RBI Issues Revised Draft Norms For Investments In AIFs By Regulated Entities

RBI Issues Revised Draft Norms For Investments In AIFs By Regulated Entities
RBI has called for comments and feedback on the draft circular by June 8. (Photo source: NDTV Profit)

In order to further prevent potential evergreening of loans by lenders through alternative investment funds, the Reserve Bank of India has issued revised draft guidelines for investments by regulated entities in AIFs, according to a release issued by the central bank on Monday.

Evergreening, which the banking sector regulator aims to prevent, refers to the practice of extending a new loan to repay an existing loan, which leads to the masking of non-performing assets.

Alternative investment funds are privately pooled investment vehicles that collect funds from high-net-worth individuals, either domestic or foreign.

The RBI has said that a single entity's contribution to any AIF scheme must be capped at 10% of its corpus and collectively a ceiling of 15% must be applied for investment by all entities in an AIF scheme.

Investments by a regulated entity up to 5% of the corpus of an AIF scheme will be allowed without any restriction, but if the investment surpasses 5% and has a downstream debt investment in a debtor company of the entity, then it will be required to make 100% provisions to the extent of its proportionate exposure.

RBI also said that it may exempt certain AIFs, in consultation with the government, that have been set up for strategic purposes.

The revised guidelines will be applicable prospectively and existing investments or commitments will follow the extant norms.
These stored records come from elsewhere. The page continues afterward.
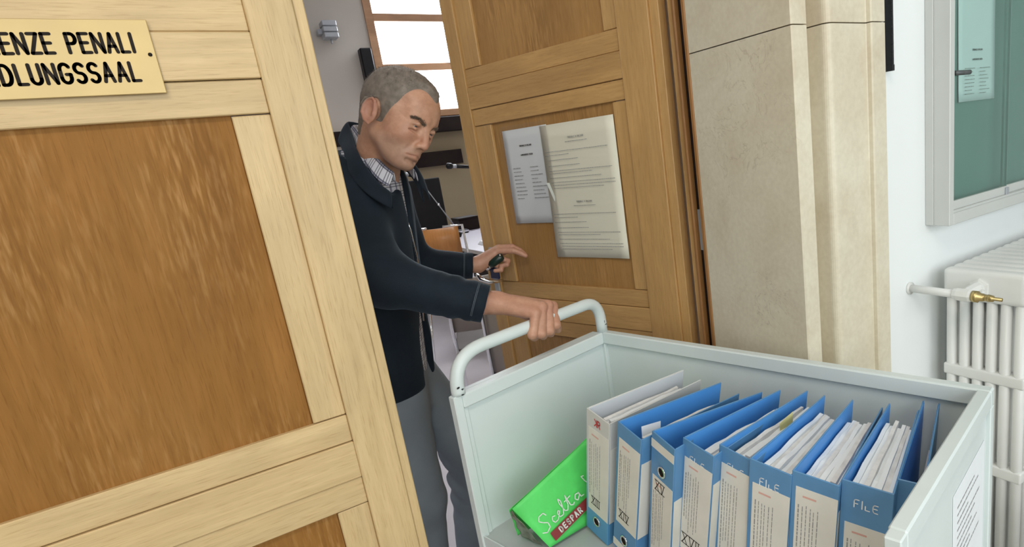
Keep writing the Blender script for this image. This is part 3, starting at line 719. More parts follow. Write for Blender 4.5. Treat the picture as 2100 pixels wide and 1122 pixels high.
# (index, u, v at the foot of the far spine edge, angle of the covers, lean, width, ...)
B = [
    dict(i=1, u=0.817, v=0.911, ang=-10, lean=11, width=0.080, label='pale grey ring binder fading to blue, marked XIII, nearest the green bag', numeral=('XIII', 0.082, 0.020), style='fade', fill=0.62, lab_rng=(0.062, 0.278), red=True),
    dict(i=2, u=0.800, v=0.805, ang=-13, lean=12, width=0.078, label='blue ring binder marked XIV beside the pale grey one', numeral=('XIV', 0.092, 0.020), fill=0.32, lab_rng=(0.075, 0.285)),
    dict(i=3, u=0.802, v=0.718, ang=-17, lean=10, width=0.074, label='blue ring binder turned upside down, finger ring near its top', numeral=('XV', 0.196, 0.022), fill=0.0, ring_top=True, lab_rng=(0.02, 0.225)),
    dict(i=4, u=0.807, v=0.648, ang=-10, lean=10, width=0.078, label='blue ring binder marked XVII with a cream spine label', numeral=('XVII', 0.086, 0.024), fill=0.6, lab_rng=(0.070, 0.282), logo=True),
    dict(i=5, u=0.818, v=0.576, ang=-6.5, lean=8.5, width=0.076, label='blue ring binder with a yellow sticky note on its papers', numeral=('XVIII', 0.062, 0.022), fill=0.75, lab_rng=(0.040, 0.285), logo=True),
    dict(i=6, u=0.802, v=0.505, ang=-1, lean=7, width=0.078, label='fully packed blue ring binder, sixth from the green bag', fill=0.85, lab_rng=(0.02, 0.275), logo=True),
    dict(i=7, u=0.803, v=0.428, ang=3, lean=6, width=0.077, label='packed blue ring binder with its label close under the top edge', fill=0.9, lab_rng=(0.02, 0.292)),
    dict(i=8, u=0.817, v=0.352, ang=5, lean=5, width=0.077, label='blue ring binder whose FILE logo shows in full on its spine', fill=0.9, lab_rng=(0.02, 0.245), logo=True),
]
for kw in B: binder(**kw)
binder(9, 0.862, 0.284, 9, 4, 0.040, 'blue ring binder partly hidden behind the near end panel', fill=0.3, lab_rng=(0.02, 0.25), stack_h=0.25)
# loose slip and sticky notes
def note(name, mat, pts, label, cat):
    c = sum((Vector(p) for p in pts), Vector()) / len(pts)
    me = bpy.data.meshes.new(name); me.from_pydata([tuple(Vector(p) - c) for p in pts], [], [tuple(range(len(pts)))])
    o = link(name, me, mat); o.location = c; md = o.modifiers.new('thickness', 'SOLIDIFY'); md.thickness = 0.0006
    return tag(o, label, cat)
note('paper_slip', M['paper_white'], [uvw(0.818, 0.766, -0.548), uvw(0.862, 0.752, -0.552), uvw(0.858, 0.756, -0.600), uvw(0.816, 0.768, -0.600)], 'white folded slip sticking out of the second binder', 'paper')
note('sticky_note', M['sticky_note'], [uvw(0.945, 0.528, -0.545), uvw(0.985, 0.520, -0.535), uvw(0.985, 0.524, -0.585), uvw(0.950, 0.531, -0.598)], 'yellow-green sticky note on the papers of the fifth binder', 'sticky note')

# ================================================================== GREEN BAG
bag = empty('shopping_bag', uvw(0.80, 1.01, -0.8575)); tag(bag, 'bright green shopping bag with white script lying against the binders', 'bag')
Bm = Matrix.Rotation(CA + math.radians(-8), 4, 'Z'); bag.matrix_world = Matrix.Translation(uvw(0.845, 0.985, -0.856)) @ Bm
# face plane coordinates: a along the bag, b up (tilted in its plane)
def bagp(a, b, y=0.0, tilt=math.radians(20)):
    return (a * math.cos(tilt) - b * math.sin(tilt), y, a * math.sin(tilt) + b * math.cos(tilt))
def bag_sheet(name, mat, corners, amp, seed, n=14):
    """quad sheet with creases; corners (bl, br, tr, tl)"""
    rr = random.Random(seed); c = [Vector(p) for p in corners]; vs, fs = [], []
    ph = [(rr.uniform(4, 17), rr.uniform(4, 17), rr.uniform(0, 6)) for _ in range(4)]
    nrm = (c[1] - c[0]).cross(c[3] - c[0]).normalized()
    for j in range(n + 1):
        for i in range(n + 1):
            s, t = i / n, j / n; p = (c[0] * (1 - s) + c[1] * s) * (1 - t) + (c[3] * (1 - s) + c[2] * s) * t
            d = sum(math.sin(a * s + b * t + q) for a, b, q in ph) * amp / 3 * min(1, 5 * min(t, 1 - t) + .3)
            vs.append(p + nrm * d)
    for j in range(n):
        for i in range(n):
            a = j * (n + 1) + i; fs.append((a, a + 1, a + n + 2, a + n + 1))
    o = pydata(name, mat, vs, fs, bag, True); md = o.modifiers.new('thickness', 'SOLIDIFY'); md.thickness = 0.0008
    return o
TL, TR = (-0.182, 0.035, 0.112), (0.10, 0.035, 0.205)
BL, BR = (-0.130, -0.008, 0.004), (0.06, -0.008, 0.004)
BLb, BRb = (-0.155, 0.090, 0.004), (0.10, 0.090, 0.004)
front = bag_sheet('front_panel', M['bag_green'], (BL, BR, TR, TL), 0.0022, 1)
back = bag_sheet('back_panel', M['bag_green'], (BLb, BRb, (0.10, 0.045, 0.20), (-0.184, 0.046, 0.106)), 0.003, 2)
gus = bag_sheet('side_gusset', M['bag_silver'], ((-0.138, 0.012, 0.004), (-0.150, 0.080, 0.004), (-0.183, 0.044, 0.102), (-0.182, 0.037, 0.106)), 0.003, 3)
def onfront(a, b):   # bilinear on the front panel, slightly proud
    c = [Vector(p) for p in (BL, BR, TR, TL)]
    p = (c[0] * (1 - a) + c[1] * a) * (1 - b) + (c[3] * (1 - a) + c[2] * a) * b
    n = (c[1] - c[0]).cross(c[3] - c[0]).normalized(); return p + n * 0.0028
C_, S_ = Vector(TR) - Vector(TL), None
ax = (Vector(TR) - Vector(TL)).normalized()
nf = (Vector(BR) - Vector(BL)).cross(Vector(TL) - Vector(BL)).normalized(); ay = nf.cross(ax).normalized()
org = Vector(BL) + nf * 0.0030
def script(a, b): return org + ax * a + ay * b
q = 0.034
cursive = [  # "Scelta V" in a loose hand
    [(0.020, 0.030), (0.018, 0.036), (0.010, 0.036), (0.006, 0.030), (0.010, 0.024), (0.016, 0.018), (0.015, 0.010), (0.007, 0.006), (0.001, 0.011)],
    [(0.030, 0.018), (0.026, 0.020), (0.023, 0.015), (0.025, 0.009), (0.031, 0.009), (0.036, 0.014), (0.040, 0.018), (0.038, 0.021), (0.035, 0.017), (0.036, 0.010), (0.042, 0.009), (0.046, 0.016), (0.050, 0.030), (0.048, 0.036), (0.046, 0.028), (0.047, 0.012), (0.051, 0.009), (0.056, 0.016), (0.060, 0.032), (0.059, 0.012), (0.063, 0.009), (0.066, 0.011)],
    [(0.054, 0.024), (0.066, 0.025)], [(0.080, 0.018), (0.074, 0.020), (0.070, 0.014), (0.073, 0.009), (0.079, 0.014), (0.080, 0.019), (0.080, 0.010), (0.085, 0.009)],
    [(0.102, 0.034), (0.098, 0.036), (0.099, 0.026), (0.104, 0.010), (0.112, 0.030), (0.118, 0.036), (0.120, 0.031)]]
stroke_mesh('script_lettering', M['bag_white'], [[(a * 1.5 + 0.004, b * 1.35 + 0.022) for a, b in s] for s in cursive], 0.0022, script, front, 4)
bx = [script(0.018, 0.002), script(0.175, 0.002), script(0.175, 0.024), script(0.018, 0.024)]
pydata('red_band', M['bag_red'], [p - nf * 0.0002 for p in bx], [(0, 1, 2, 3)], front)
st, w = strokes_of('DESPAR', 0.0125, 0.0058)
stroke_mesh('logo_lettering', M['bag_white'], st, 0.0030, lambda a, b: script(0.040 + a, 0.007 + b) + nf * 0.0003, front, 4)

# ================================================================== COURTROOM FURNITURE
spk = empty('wall_speaker', (1.965, 7.995, H + 1.0)); tag(spk, 'tall black column speaker on the courtroom wall beside the window', 'speaker')
box('cabinet', M['black_plastic'], -0.066, 0.066, -0.12, 0.0, 0, 0.44, spk, bev=0.012)
box('grille', M['black_plastic'], -0.056, 0.056, -0.124, -0.12, 0.02, 0.42, spk, bev=0.002)
wb = empty('wall_unit', (1.60, 7.995, H + 1.53)); tag(wb, 'small grey ribbed unit on a bracket high on the courtroom wall', 'wall unit')
for k in range(3): box('housing', M['grey_metal'], -0.06, 0.09, -0.22, -0.04, 0.005 + 0.062 * k, 0.062 + 0.062 * k, wb, bev=0.008)
box('bracket', M['grey_metal'], -0.10, -0.03, -0.12, 0.0, 0.06, 0.11, wb); tube('stub', M['grey_metal'], [(0.02, -0.12, 0.0), (0.02, -0.12, -0.045)], 0.012, 8, wb)

desk = empty('court_desk', (1.75, 4.7, 0)); tag(desk, 'pale topped desk with dark front and a bright metal edge in the courtroom', 'desk')
box('desk_top', M['desk_pale'], 0, 0.72, 0, 2.6, 0.72, 0.75, desk, bev=0.003)
box('edge_strip', M['chrome'], -0.006, 0.0, 0, 2.6, 0.722, 0.748, desk)
box('front_panel', M['dark_wood'], 0.04, 0.06, 0.03, 2.57, 0.06, 0.72, desk); box('side_panel', M['dark_wood'], 0.06, 0.70, 0.03, 0.05, 0.0, 0.72, desk); box('side_panel', M['dark_wood'], 0.06, 0.70, 2.55, 2.57, 0.0, 0.72, desk)
mon = empty('monitor', (1.88, 6.55, 0.751)); mon.rotation_euler = (0, 0, math.radians(-12)); tag(mon, 'large black monitor standing on the courtroom desk', 'monitor')
box('screen', M['black_plastic'], -0.21, 0.21, -0.02, 0.02, 0.05, 0.60, mon, bev=0.008); box('bezel', M['black_plastic'], -0.195, 0.195, -0.024, -0.02, 0.07, 0.58, mon)
box('foot', M['black_plastic'], -0.12, 0.16, -0.1, 0.1, 0, 0.015, mon, bev=0.004); box('neck', M['black_plastic'], -0.04, 0.04, -0.02, 0.03, 0.015, 0.08, mon)
db = empty('document_box', (2.31, 6.62, 0.751)); tag(db, 'low dark box at the back of the courtroom desk', 'box')
box('body', M['dark_wood'], -0.10, 0.12, -0.12, 0.12, 0, 0.12, db, bev=0.004); box('lid', M['dark_wood'], -0.104, 0.124, -0.124, 0.124, 0.12, 0.14, db, bev=0.003)
kb = empty('desk_device', (1.95, 6.1, 0.751)); tag(kb, 'low black device in front of the courtroom monitor', 'device')
box('base', M['black_plastic'], -0.10, 0.10, -0.09, 0.09, 0, 0.05, kb, bev=0.012); tube('top_bar', M['black_plastic'], [(-0.10, -0.05, 0.07), (-0.08, 0.0, 0.085), (-0.08, 0.05, 0.085), (-0.10, 0.09, 0.07)], 0.02, 10, kb)
def desk_mic(loc, label, pts, head):
    r = empty('desk_microphone', loc); tag(r, label, 'microphone', 'microphones on the courtroom desk')
    box('base', M['black_plastic'], -0.10, 0.10, -0.06, 0.06, 0, 0.035, r, bev=0.01)
    box('base_edge', M['chrome'], -0.10, 0.095, -0.064, -0.060, 0.012, 0.030, r)
    tube('boom', M['grey_metal'], pts, [0.008] * (len(pts) // 2) + [0.005] * (len(pts) - len(pts) // 2), 8, r)
    tube('collar', M['chrome'], [Vector(pts[1]) * 0.98, Vector(pts[1]) * 1.05], 0.012, 8, r)
    a, b = Vector(head[0]), Vector(head[1]); d = (b - a).normalized()
    tube('capsule', M['black_plastic'], [a, a + d * 0.012, a + d * 0.05, a + d * 0.062], [0.012, 0.028, 0.028, 0.020], 12, r)
    tube('body', M['grey_metal'], [a + d * 0.062, a + d * 0.10], 0.019, 10, r); tube('handle', M['black_plastic'], [a + d * 0.10, b], [0.019, 0.015], 10, r)
    return r
desk_mic((2.13, 6.35, 0.751), 'desk microphone whose boom leans left across the dark monitor', [(0, 0, 0.03), (-0.14, 0.03, 0.32), (-0.30, 0.05, 0.64)], [(-0.47, 0.05, 0.70), (-0.29, 0.05, 0.63)])
desk_mic((2.42, 5.9, 0.751), 'desk microphone pointing left in front of the beige wall', [(0, 0, 0.03), (-0.04, 0.0, 0.40), (-0.14, 0.0, 0.655)], [(-0.44, 0.0, 0.705), (-0.20, 0.0, 0.665)])
box_p = empty('paper_stack', (2.05, 5.0, 0.751)); tag(box_p, 'stack of white papers at the near end of the courtroom desk', 'papers')
for k in range(5): box('sheet_bundle', M['paper_white'], -0.15 + 0.004 * k, 0.15 + 0.002 * k, -0.2, 0.21 - 0.004 * k, 0.006 * k, 0.006 * k + 0.0055, box_p)

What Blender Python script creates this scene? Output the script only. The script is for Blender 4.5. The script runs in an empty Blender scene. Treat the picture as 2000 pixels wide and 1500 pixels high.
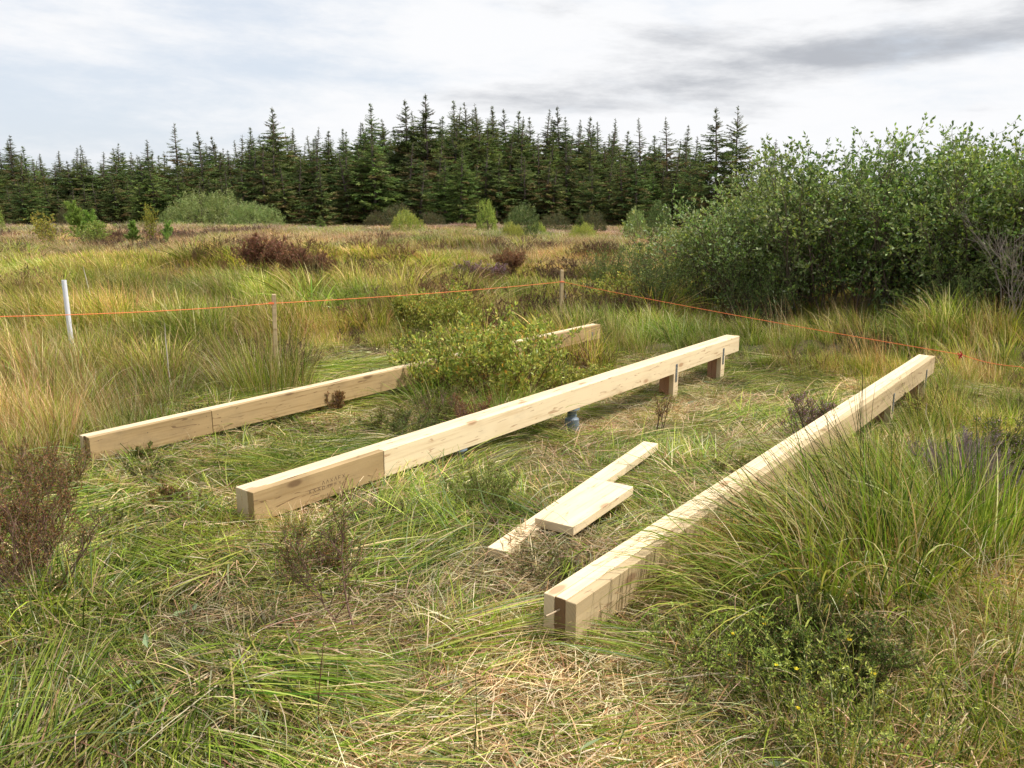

The central bank has called for comments and feedback on the draft circular by June 8.

These guidelines have come as the central bank in December 2023 had tightened investment norms for banks and non-banking finance companies that invest in AIFs.

It had asked lenders to not invest in any AIF that has direct or indirect downstream investments in a debtor company of the regulated entities. The RBI had also asked entities to liquidate their investments in AIFs with such downstream investments within 30 days or make 100% provisions for such investments.

Following this move, the RBI observed that these regulatory measures brought financial discipline among lenders regarding their investment in AIFs, the central bank said on Monday.